My first trip to the Anza-Borrego Desert

Desert landscape

I remember going to California a long long long time ago when I was a grade school kid. We came to see the Space Shuttle Discovery land and see Universal Studios and stuff. I remember when we went out into the desert, I was scared to leave the car because somebody had pre-loaded with me about the horrors of being out in the desert. I think there was something about my tongue drying out and stuff. A silly kid thing.

I had tried to really see the desert before when I went to see Joshua Tree, but that turned out to be quite the disaster, which is an altogether separate story.

So, some amount of time later, we borrowed a friend's condo in San Diego and I had asked her about where I could see some nice desert. And she told us to go and see the Anza-Borrego desert. We programmed it into the rental car GPS and ended up taking the Yaqui Pass route into the park and the Montezuma Valley route back.

The problem, of course, is that we underestimated the time it would take to get there, so I wasn't able to spend much time there. The visitor's center was closed, so I just got some infrared shots and some mountain shots and watched the sun fall below the mountains and that was it.

I got one color shot that I'm rather fond of, just because it communicates the emptiness of the desert and the way that the plants are strewn across the landscape. Before I went on the trip, I was realizing that I wasn't taking enough time to really set up and compose the shots. I had also heard an Ansel Adams quote where he said something long the lines of "Oh, a wide angle lens. Yeah, you use that to emphasize the foreground" and realized that was something that I just hadn't understood yet.

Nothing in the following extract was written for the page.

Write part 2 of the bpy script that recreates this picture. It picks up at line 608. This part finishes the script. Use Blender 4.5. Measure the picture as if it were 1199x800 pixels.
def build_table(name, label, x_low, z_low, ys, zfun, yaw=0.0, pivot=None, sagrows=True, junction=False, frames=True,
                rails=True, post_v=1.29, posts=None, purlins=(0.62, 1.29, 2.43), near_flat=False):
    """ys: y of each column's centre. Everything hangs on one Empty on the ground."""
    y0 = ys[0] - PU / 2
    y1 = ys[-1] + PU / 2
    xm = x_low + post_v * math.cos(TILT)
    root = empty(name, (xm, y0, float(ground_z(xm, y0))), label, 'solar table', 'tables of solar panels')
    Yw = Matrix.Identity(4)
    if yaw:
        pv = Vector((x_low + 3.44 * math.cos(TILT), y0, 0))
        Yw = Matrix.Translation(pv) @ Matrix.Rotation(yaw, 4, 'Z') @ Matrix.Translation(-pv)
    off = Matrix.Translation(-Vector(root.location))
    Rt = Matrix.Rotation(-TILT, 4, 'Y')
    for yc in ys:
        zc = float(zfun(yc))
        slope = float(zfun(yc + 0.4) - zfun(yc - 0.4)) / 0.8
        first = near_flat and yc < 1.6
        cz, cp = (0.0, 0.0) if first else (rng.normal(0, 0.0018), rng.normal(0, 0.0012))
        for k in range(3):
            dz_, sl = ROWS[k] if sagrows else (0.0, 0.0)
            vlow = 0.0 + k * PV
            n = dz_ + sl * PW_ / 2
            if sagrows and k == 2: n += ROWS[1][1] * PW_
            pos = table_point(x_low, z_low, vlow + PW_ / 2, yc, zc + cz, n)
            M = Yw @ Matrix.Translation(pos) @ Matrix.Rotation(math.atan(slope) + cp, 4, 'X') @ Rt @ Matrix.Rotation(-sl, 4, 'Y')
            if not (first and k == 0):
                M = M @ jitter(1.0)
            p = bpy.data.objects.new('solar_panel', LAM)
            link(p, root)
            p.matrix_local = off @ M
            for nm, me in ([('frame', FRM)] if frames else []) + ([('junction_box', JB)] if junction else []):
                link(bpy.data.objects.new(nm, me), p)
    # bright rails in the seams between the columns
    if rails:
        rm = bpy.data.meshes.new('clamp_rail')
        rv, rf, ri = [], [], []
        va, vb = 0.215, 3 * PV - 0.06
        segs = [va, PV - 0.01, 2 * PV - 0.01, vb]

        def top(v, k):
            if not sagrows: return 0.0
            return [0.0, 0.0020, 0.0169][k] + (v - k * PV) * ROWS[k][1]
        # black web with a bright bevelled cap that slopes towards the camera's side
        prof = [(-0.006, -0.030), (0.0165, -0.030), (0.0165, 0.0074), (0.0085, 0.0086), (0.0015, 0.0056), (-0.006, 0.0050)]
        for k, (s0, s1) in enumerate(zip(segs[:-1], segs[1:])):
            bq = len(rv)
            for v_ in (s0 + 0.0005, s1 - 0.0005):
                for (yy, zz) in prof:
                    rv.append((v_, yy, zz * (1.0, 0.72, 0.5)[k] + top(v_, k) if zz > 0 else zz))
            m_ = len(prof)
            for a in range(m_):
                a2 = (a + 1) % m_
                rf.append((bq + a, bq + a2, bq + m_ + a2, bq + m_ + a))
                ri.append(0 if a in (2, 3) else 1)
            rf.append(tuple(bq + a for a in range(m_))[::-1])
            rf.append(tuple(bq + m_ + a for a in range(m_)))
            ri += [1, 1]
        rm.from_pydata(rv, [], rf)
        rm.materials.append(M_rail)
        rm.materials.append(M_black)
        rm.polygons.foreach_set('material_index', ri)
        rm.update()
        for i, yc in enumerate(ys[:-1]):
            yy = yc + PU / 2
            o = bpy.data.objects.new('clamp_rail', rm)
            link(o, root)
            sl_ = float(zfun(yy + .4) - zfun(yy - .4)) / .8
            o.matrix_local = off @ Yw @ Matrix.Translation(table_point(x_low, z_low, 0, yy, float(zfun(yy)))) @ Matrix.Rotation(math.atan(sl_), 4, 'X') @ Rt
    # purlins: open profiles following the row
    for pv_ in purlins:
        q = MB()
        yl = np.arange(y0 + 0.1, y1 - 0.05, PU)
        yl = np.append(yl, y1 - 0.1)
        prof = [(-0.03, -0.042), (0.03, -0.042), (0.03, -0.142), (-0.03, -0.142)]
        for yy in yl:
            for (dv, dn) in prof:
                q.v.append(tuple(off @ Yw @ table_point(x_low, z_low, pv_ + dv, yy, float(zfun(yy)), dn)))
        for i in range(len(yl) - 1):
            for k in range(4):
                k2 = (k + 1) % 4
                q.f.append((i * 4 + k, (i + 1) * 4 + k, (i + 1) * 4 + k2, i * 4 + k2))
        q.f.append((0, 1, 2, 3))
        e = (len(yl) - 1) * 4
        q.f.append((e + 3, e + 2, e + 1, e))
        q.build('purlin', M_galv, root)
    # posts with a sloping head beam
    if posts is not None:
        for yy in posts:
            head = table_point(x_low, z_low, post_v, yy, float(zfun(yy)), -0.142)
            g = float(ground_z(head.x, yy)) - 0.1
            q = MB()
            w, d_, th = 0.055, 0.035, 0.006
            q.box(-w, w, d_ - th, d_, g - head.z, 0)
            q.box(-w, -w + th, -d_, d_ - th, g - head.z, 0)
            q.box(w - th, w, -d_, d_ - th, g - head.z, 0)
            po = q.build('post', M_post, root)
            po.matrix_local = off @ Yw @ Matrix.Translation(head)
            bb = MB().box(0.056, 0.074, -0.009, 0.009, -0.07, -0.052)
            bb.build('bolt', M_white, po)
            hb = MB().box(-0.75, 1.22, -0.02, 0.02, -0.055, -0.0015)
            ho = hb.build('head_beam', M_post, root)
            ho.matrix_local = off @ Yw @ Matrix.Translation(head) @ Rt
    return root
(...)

I also shot infrared film in the desert, which was quite fun. I wanted to see how it would look and what would go white. It turns out that a lot of the desert plants, even though they aren't green, turned white in infrared, which puts lie to the idea that you can simulate infrared photography in Photoshop:

Anza-Borrego in IR

I ended up with a lot of regrets -- images that I had tried to take, but that just didn't come out -- so I knew I had to come back. We almost did a dire stupid, where we realized that we were in the middle of the desert and were out of gas.... but thankfully, there's gas in Borrego Springs and it was still selling gas. And I left knowing that clearly there MUST be more to see there. But I did have fun on my trip and it was beautiful.

Comments

This was not very long before my ill fated adventure into the muck with my RB67, and why I was happy to buy a new back instead of using the old one. I had a bunch of decent shots that were ruined because I forgot the darkside and it turned out that the fogging I'd see once in a while came from when I didn't have a darkside in the camera. I lost a LOT of San Diego pictures for that reason.

I knew that the next time I was there, I'd have to spend longer in the desert and drive around some more and research things so more.

I was also told about the Imperial Sand Dunes, which I have yet to go out far enough to see.